-- Start of Data lines --
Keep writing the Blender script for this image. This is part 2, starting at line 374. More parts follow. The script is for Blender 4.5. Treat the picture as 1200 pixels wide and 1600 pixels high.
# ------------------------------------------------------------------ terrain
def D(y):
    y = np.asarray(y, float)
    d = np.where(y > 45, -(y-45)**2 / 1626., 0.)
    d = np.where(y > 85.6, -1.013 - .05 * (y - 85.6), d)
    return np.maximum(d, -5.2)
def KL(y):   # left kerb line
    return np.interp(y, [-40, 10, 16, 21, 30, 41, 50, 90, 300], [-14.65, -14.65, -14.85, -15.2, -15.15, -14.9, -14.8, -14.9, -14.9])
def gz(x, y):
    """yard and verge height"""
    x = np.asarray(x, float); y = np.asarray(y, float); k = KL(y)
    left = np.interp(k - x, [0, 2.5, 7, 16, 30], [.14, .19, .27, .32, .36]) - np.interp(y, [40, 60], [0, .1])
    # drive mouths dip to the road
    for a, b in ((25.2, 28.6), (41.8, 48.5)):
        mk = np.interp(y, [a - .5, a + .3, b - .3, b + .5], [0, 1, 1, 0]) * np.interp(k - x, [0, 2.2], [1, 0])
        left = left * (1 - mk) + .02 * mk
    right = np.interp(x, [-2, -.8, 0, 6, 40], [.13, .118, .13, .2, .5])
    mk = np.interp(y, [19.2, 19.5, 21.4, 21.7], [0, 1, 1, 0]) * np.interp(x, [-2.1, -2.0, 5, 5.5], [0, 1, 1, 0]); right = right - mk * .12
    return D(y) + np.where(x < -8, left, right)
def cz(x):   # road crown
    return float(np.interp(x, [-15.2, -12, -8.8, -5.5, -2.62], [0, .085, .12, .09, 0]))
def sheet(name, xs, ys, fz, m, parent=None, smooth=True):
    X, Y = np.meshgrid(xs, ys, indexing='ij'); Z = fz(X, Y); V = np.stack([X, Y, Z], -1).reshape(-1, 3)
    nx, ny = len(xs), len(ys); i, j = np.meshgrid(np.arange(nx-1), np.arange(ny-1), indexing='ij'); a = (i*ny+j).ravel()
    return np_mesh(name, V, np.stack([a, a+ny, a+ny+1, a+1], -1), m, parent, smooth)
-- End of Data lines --
Reproduce the material above exactly; please quote every line of it.

◆ Right answer ◆
Keep writing the Blender script for this image. This is part 2, starting at line 374. More parts follow. The script is for Blender 4.5. Treat the picture as 1200 pixels wide and 1600 pixels high.
# ------------------------------------------------------------------ terrain
def D(y):
    y = np.asarray(y, float)
    d = np.where(y > 45, -(y-45)**2 / 1626., 0.)
    d = np.where(y > 85.6, -1.013 - .05 * (y - 85.6), d)
    return np.maximum(d, -5.2)
def KL(y):   # left kerb line
    return np.interp(y, [-40, 10, 16, 21, 30, 41, 50, 90, 300], [-14.65, -14.65, -14.85, -15.2, -15.15, -14.9, -14.8, -14.9, -14.9])
def gz(x, y):
    """yard and verge height"""
    x = np.asarray(x, float); y = np.asarray(y, float); k = KL(y)
    left = np.interp(k - x, [0, 2.5, 7, 16, 30], [.14, .19, .27, .32, .36]) - np.interp(y, [40, 60], [0, .1])
    # drive mouths dip to the road
    for a, b in ((25.2, 28.6), (41.8, 48.5)):
        mk = np.interp(y, [a - .5, a + .3, b - .3, b + .5], [0, 1, 1, 0]) * np.interp(k - x, [0, 2.2], [1, 0])
        left = left * (1 - mk) + .02 * mk
    right = np.interp(x, [-2, -.8, 0, 6, 40], [.13, .118, .13, .2, .5])
    mk = np.interp(y, [19.2, 19.5, 21.4, 21.7], [0, 1, 1, 0]) * np.interp(x, [-2.1, -2.0, 5, 5.5], [0, 1, 1, 0]); right = right - mk * .12
    return D(y) + np.where(x < -8, left, right)
def cz(x):   # road crown
    return float(np.interp(x, [-15.2, -12, -8.8, -5.5, -2.62], [0, .085, .12, .09, 0]))
def sheet(name, xs, ys, fz, m, parent=None, smooth=True):
    X, Y = np.meshgrid(xs, ys, indexing='ij'); Z = fz(X, Y); V = np.stack([X, Y, Z], -1).reshape(-1, 3)
    nx, ny = len(xs), len(ys); i, j = np.meshgrid(np.arange(nx-1), np.arange(ny-1), indexing='ij'); a = (i*ny+j).ravel()
    return np_mesh(name, V, np.stack([a, a+ny, a+ny+1, a+1], -1), m, parent, smooth)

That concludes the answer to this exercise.